Give a verbatim copy of the lines below, minus the pictures.

## Data lines
## Begin

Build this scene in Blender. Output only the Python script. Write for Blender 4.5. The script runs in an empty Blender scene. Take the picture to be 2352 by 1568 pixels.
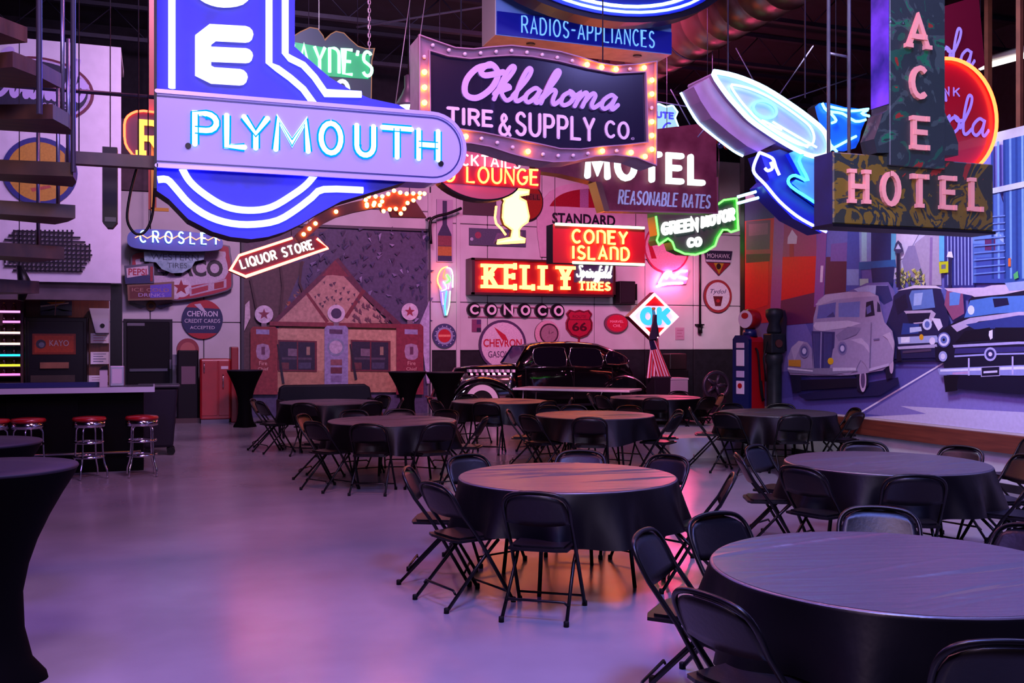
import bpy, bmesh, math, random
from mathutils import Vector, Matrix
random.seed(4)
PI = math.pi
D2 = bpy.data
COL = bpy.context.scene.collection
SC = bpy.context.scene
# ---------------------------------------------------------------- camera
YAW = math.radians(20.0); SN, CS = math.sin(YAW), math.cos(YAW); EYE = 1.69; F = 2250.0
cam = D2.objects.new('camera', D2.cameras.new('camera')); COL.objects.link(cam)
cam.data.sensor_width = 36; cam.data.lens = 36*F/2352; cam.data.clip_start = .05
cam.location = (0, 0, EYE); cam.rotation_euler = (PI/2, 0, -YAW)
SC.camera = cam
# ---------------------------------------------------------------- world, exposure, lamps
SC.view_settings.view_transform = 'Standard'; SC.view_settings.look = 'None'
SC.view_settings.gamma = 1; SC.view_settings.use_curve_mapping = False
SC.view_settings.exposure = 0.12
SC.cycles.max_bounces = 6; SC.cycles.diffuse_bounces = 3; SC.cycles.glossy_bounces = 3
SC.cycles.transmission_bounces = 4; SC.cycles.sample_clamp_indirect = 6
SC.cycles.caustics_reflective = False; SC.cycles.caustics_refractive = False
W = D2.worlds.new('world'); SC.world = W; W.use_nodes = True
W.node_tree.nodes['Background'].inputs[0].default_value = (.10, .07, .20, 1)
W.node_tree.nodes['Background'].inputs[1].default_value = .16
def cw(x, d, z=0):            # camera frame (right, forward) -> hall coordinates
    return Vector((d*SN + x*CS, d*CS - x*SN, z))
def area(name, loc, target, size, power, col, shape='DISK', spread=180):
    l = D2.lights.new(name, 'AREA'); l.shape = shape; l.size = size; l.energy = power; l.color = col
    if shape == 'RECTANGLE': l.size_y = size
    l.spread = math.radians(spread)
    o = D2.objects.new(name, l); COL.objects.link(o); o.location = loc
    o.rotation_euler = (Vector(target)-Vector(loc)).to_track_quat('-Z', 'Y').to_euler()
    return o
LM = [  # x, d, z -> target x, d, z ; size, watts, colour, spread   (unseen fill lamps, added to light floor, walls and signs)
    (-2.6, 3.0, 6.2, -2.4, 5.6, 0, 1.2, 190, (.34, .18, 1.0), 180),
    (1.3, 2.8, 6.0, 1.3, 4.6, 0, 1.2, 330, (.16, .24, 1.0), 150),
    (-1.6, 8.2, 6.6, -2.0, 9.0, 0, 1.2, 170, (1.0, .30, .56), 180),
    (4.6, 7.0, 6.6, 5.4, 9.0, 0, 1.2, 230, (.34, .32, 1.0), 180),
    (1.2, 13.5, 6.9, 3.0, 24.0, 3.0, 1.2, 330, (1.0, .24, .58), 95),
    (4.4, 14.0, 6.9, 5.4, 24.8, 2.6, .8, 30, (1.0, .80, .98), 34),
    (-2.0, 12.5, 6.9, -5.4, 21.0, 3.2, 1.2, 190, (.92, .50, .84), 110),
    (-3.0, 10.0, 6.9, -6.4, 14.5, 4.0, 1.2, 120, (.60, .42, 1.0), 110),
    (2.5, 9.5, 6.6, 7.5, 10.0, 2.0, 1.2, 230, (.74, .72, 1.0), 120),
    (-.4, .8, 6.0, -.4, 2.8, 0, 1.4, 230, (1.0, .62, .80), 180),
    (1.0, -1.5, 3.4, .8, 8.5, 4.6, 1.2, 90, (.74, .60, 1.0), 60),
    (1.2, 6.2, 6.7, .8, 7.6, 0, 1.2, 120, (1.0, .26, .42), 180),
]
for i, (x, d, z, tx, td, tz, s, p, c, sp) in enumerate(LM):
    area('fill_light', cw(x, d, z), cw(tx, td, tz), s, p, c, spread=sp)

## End

## Full solution
Build this scene in Blender. Output only the Python script. Write for Blender 4.5. The script runs in an empty Blender scene. Take the picture to be 2352 by 1568 pixels.
import bpy, bmesh, math, random
from mathutils import Vector, Matrix
random.seed(4)
PI = math.pi
D2 = bpy.data
COL = bpy.context.scene.collection
SC = bpy.context.scene
# ---------------------------------------------------------------- camera
YAW = math.radians(20.0); SN, CS = math.sin(YAW), math.cos(YAW); EYE = 1.69; F = 2250.0
cam = D2.objects.new('camera', D2.cameras.new('camera')); COL.objects.link(cam)
cam.data.sensor_width = 36; cam.data.lens = 36*F/2352; cam.data.clip_start = .05
cam.location = (0, 0, EYE); cam.rotation_euler = (PI/2, 0, -YAW)
SC.camera = cam
# ---------------------------------------------------------------- world, exposure, lamps
SC.view_settings.view_transform = 'Standard'; SC.view_settings.look = 'None'
SC.view_settings.gamma = 1; SC.view_settings.use_curve_mapping = False
SC.view_settings.exposure = 0.12
SC.cycles.max_bounces = 6; SC.cycles.diffuse_bounces = 3; SC.cycles.glossy_bounces = 3
SC.cycles.transmission_bounces = 4; SC.cycles.sample_clamp_indirect = 6
SC.cycles.caustics_reflective = False; SC.cycles.caustics_refractive = False
W = D2.worlds.new('world'); SC.world = W; W.use_nodes = True
W.node_tree.nodes['Background'].inputs[0].default_value = (.10, .07, .20, 1)
W.node_tree.nodes['Background'].inputs[1].default_value = .16
def cw(x, d, z=0):            # camera frame (right, forward) -> hall coordinates
    return Vector((d*SN + x*CS, d*CS - x*SN, z))
def area(name, loc, target, size, power, col, shape='DISK', spread=180):
    l = D2.lights.new(name, 'AREA'); l.shape = shape; l.size = size; l.energy = power; l.color = col
    if shape == 'RECTANGLE': l.size_y = size
    l.spread = math.radians(spread)
    o = D2.objects.new(name, l); COL.objects.link(o); o.location = loc
    o.rotation_euler = (Vector(target)-Vector(loc)).to_track_quat('-Z', 'Y').to_euler()
    return o
LM = [  # x, d, z -> target x, d, z ; size, watts, colour, spread   (unseen fill lamps, added to light floor, walls and signs)
    (-2.6, 3.0, 6.2, -2.4, 5.6, 0, 1.2, 190, (.34, .18, 1.0), 180),
    (1.3, 2.8, 6.0, 1.3, 4.6, 0, 1.2, 330, (.16, .24, 1.0), 150),
    (-1.6, 8.2, 6.6, -2.0, 9.0, 0, 1.2, 170, (1.0, .30, .56), 180),
    (4.6, 7.0, 6.6, 5.4, 9.0, 0, 1.2, 230, (.34, .32, 1.0), 180),
    (1.2, 13.5, 6.9, 3.0, 24.0, 3.0, 1.2, 330, (1.0, .24, .58), 95),
    (4.4, 14.0, 6.9, 5.4, 24.8, 2.6, .8, 30, (1.0, .80, .98), 34),
    (-2.0, 12.5, 6.9, -5.4, 21.0, 3.2, 1.2, 190, (.92, .50, .84), 110),
    (-3.0, 10.0, 6.9, -6.4, 14.5, 4.0, 1.2, 120, (.60, .42, 1.0), 110),
    (2.5, 9.5, 6.6, 7.5, 10.0, 2.0, 1.2, 230, (.74, .72, 1.0), 120),
    (-.4, .8, 6.0, -.4, 2.8, 0, 1.4, 230, (1.0, .62, .80), 180),
    (1.0, -1.5, 3.4, .8, 8.5, 4.6, 1.2, 90, (.74, .60, 1.0), 60),
    (1.2, 6.2, 6.7, .8, 7.6, 0, 1.2, 120, (1.0, .26, .42), 180),
]
for i, (x, d, z, tx, td, tz, s, p, c, sp) in enumerate(LM):
    area('fill_light', cw(x, d, z), cw(tx, td, tz), s, p, c, spread=sp)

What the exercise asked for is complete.